The evidence for the State showed in part as follows: M. B. Petty, a police officer, testified that he arrested the defendant, who was sitting in an automobile off Marietta Street near the railroad yards. The automobile contained a case of whisky in half pints
and some whisky in pints. "He had part of the pints loose in the front end of the car. . . He said he didn't have a license from the State to sell liquor as a retail dealer." Another officer testified that at the time of Foster's arrest he and other officers were trying to find out how soldiers coming through on troop trains were getting liquor. "I parked my car behind Foster's in front of 576 Marietta Street. . and saw a boy, William Smith, I learned he was, leave the car and go into the yards there, where we had a extra heavy troop movement . . leave Foster's car and go into the yard where the troop trains were standing, and he said something to the colored pullman porter. I had . . walked up to Mr. Foster's car and was standing in the rear of Mr. Foster's car. The negro said, `How much is your liquor?' Foster said, `I will let you have a pint for $1.85.' The negro said, `That is too much. Then he saw me, and the negro walked back to the train stating he wouldn't give that much for it. I said to Foster, `What have you got?' He said, `I have a load of liquor I am trying to sell.' I said, `Do you generally sell it that way?' He said, `I generally take orders on the telephone to deliver it, but I am out here today to see what I can sell.'" The defendant's statement at the trial was as follows: "I am not guilty of selling that whisky, and not guilty of having it to sell. I had a case and part of a case that I bought that morning for my own use. As for the negro porter, there was no negro porter came about my automobile; and I am not guilty of the charge."
1. The accusation charged that the defendant "did sell as a retail dealer distilled spirits and alcohol without first obtaining a license from the State Revenue Commissioner." The Code, § 27-2303, provides: "Upon the trial of an indictment for any offense, the jury may find the accused not guilty of the offense charged in the indictment, but, if the evidence warrants it, guilty of an attempt to commit such offense, without any special count in the indictment for such attempt." The defendant was found guilty of an attempt to commit the offense charged in the accusation. The pleading and the evidence authorized the verdict.

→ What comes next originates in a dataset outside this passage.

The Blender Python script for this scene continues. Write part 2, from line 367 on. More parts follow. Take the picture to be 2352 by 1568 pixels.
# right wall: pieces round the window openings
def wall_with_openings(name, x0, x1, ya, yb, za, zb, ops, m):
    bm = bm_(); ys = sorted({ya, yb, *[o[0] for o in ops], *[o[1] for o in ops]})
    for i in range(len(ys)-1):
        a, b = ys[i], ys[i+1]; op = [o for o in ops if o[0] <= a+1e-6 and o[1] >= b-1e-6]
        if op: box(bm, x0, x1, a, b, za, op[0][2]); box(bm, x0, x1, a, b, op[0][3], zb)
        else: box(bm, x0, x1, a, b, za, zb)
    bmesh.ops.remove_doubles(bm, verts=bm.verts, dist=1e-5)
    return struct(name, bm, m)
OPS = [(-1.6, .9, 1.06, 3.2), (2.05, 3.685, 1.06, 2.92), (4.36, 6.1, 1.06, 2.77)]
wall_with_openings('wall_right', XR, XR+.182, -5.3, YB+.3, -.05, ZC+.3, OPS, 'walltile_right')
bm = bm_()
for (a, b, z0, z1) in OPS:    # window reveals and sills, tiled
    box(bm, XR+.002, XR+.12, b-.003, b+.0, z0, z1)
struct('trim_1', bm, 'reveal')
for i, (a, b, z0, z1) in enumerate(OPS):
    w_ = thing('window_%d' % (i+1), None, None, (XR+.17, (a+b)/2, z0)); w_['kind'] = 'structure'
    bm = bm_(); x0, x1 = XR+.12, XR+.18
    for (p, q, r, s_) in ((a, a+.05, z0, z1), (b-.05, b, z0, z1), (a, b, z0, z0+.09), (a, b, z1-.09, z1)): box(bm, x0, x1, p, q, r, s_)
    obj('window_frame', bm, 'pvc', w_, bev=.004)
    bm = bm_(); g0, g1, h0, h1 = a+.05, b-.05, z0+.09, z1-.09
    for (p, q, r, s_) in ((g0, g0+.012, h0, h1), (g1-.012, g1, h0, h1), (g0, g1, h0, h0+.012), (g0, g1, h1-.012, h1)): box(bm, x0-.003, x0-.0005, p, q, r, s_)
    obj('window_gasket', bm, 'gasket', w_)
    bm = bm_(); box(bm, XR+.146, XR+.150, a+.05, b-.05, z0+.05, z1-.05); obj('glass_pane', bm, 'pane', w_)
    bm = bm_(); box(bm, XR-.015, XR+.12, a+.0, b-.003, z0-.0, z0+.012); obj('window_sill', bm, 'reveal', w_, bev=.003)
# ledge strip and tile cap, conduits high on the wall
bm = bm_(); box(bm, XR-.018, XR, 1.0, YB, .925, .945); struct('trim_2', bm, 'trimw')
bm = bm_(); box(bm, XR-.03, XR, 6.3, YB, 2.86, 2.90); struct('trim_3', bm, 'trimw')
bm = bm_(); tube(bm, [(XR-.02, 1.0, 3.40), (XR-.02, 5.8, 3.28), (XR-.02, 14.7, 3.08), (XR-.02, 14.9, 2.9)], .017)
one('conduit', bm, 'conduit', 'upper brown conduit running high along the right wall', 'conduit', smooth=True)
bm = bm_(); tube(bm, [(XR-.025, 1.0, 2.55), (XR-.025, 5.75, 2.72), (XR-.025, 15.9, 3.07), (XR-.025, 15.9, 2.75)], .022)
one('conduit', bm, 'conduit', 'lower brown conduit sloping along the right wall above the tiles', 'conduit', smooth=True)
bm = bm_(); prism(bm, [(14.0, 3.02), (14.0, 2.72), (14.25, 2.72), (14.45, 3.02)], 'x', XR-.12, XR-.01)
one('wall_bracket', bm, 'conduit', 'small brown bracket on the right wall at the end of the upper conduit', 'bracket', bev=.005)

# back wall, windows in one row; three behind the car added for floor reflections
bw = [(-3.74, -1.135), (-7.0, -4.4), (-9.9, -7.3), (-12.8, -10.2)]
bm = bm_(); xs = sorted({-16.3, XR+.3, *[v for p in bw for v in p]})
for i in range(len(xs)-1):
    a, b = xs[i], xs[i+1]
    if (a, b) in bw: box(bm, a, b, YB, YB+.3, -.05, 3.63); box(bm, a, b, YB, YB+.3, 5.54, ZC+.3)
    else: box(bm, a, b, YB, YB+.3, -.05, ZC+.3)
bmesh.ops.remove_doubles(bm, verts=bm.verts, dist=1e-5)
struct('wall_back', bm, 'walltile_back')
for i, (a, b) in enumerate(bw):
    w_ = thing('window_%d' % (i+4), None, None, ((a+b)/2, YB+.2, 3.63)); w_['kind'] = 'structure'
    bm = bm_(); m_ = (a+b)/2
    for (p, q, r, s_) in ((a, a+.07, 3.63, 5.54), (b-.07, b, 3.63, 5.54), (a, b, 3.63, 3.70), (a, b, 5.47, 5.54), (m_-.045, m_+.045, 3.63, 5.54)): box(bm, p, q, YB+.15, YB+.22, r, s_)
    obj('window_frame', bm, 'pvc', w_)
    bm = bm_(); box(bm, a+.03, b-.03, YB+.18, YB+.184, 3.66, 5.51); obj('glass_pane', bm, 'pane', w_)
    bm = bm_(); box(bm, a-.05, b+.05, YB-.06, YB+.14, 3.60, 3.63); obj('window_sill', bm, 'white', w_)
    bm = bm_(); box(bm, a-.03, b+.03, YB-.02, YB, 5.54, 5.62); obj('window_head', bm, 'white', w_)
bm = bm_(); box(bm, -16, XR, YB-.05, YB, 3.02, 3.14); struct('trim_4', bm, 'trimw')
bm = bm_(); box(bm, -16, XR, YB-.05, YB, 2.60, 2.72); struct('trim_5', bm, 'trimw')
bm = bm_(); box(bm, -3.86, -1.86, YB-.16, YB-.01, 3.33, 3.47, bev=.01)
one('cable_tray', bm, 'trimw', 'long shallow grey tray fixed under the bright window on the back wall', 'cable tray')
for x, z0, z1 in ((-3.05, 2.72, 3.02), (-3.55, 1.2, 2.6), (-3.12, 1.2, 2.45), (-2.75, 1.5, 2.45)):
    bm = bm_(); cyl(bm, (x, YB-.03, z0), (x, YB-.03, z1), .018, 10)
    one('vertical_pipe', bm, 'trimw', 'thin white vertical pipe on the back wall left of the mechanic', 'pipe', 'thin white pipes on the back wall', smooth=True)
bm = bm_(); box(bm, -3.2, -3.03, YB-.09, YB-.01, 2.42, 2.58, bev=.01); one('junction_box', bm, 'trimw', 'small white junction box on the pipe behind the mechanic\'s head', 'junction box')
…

2. The State introduced two former accusations on which the
defendant was found guilty: (1) For controlling spirituous and alcoholic liquors, and (2) for selling distilled spirits and alcohol as a retail dealer without paying the State license tax. Each accusation alleged an offense on a different date. The defendant, in his statement to the jury, contended that he had this rather large amount of liquor for his own use and not for the purpose of selling it at retail, thus setting up that his act was an innocent one. We think that the evidence of the other transactions, even though the law denominates them as crimes, was admissible to rebut a possible inference of his innocent intention, or to rebut his defense based upon his statement, which sought to explain that his act of possessing distilled spirits and alcohol was an innocent act. We might add that these previous transactions tended to illustrate, characterize, and rebut the explanation of the defendant as to his acts on the day charged in the present accusation. Where the acts of the defendant are capable of more than one construction, his former acts, as disclosed by the other accusations introduced in evidence, were relevant for the jury to consider in determining whether his act on the day in question was, or was not, an innocent one. The other transactions tended to illustrate, characterize, and explain the defendant's act, which was capable of more than one construction. Thus the court did not err in permitting this evidence to be introduced for that purpose.Lewis v. State, 57 Ga. App. 340 (195 S.E. 285); Phillips
v. State, 51 Ga. App. 678 (181 S.E. 233); Sykes v. State,112 Tenn. 572 (82 S.W. 185, 105 Am. St. Rep. 972, 997). Of course evidence of other distinct crimes is not admissible to raise an inference of guilt of the crime on trial, and the jury are forbidden, although they have evidence of other criminal transactions which were allowed for the purposes above indicated, to convict the defendant upon "general principles as that expression is sometimes used in general parlance." Harrison v.State, 60 Ga. App. 610, 614 (4 S.E.2d 602).
3. The rulings announced in headnotes 3 and 4 require no elaboration.
Judgment affirmed. Broyles, C. J., and Gardner, J., concur.